**Material provided**
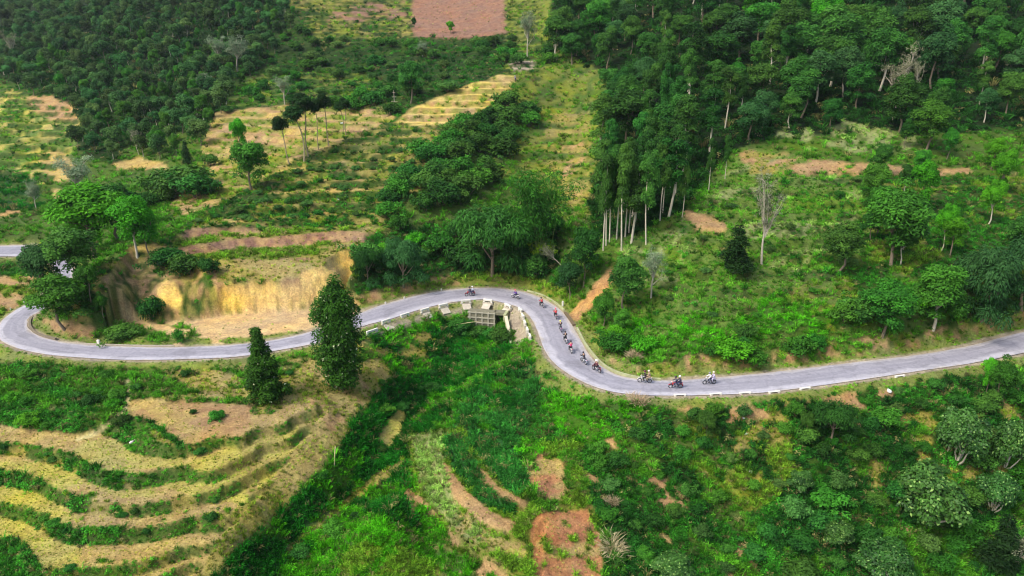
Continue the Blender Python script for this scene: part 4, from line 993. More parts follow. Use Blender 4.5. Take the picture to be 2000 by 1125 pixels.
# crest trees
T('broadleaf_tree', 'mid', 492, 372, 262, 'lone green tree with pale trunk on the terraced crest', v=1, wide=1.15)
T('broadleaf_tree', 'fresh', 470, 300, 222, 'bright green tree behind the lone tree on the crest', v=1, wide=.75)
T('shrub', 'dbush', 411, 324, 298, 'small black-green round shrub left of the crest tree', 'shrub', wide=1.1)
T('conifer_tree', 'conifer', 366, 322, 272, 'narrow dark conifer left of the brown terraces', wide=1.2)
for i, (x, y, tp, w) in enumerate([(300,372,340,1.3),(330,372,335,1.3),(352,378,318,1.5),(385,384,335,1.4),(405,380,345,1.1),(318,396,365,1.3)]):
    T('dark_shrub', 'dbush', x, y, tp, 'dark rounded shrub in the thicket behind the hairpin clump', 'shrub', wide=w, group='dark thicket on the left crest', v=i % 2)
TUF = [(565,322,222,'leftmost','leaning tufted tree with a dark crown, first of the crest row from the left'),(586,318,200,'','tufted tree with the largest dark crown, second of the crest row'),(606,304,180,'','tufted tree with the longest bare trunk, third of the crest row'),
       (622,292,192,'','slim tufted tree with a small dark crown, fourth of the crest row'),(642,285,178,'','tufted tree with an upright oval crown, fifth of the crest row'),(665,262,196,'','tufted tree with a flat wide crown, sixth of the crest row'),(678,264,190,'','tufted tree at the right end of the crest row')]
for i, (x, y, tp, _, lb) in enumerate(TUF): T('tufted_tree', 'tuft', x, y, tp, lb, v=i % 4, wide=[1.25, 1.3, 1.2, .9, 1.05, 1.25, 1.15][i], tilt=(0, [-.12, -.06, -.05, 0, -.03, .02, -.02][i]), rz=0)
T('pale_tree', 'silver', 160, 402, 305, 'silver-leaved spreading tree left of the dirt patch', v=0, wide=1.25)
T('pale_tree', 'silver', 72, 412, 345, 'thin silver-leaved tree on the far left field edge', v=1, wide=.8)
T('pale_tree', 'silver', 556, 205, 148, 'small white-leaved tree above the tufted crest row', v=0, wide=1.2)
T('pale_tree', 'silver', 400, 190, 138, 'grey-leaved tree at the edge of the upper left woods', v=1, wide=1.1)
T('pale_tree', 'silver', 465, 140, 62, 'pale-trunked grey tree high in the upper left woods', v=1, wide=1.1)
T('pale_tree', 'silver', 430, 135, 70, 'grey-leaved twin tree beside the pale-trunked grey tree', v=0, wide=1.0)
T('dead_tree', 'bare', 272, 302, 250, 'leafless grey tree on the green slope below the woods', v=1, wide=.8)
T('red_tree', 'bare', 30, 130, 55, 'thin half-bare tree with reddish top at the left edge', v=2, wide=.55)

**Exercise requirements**
Give the count of lines in the data shown above that contain "from", and nothing else.

**Output for this task**
2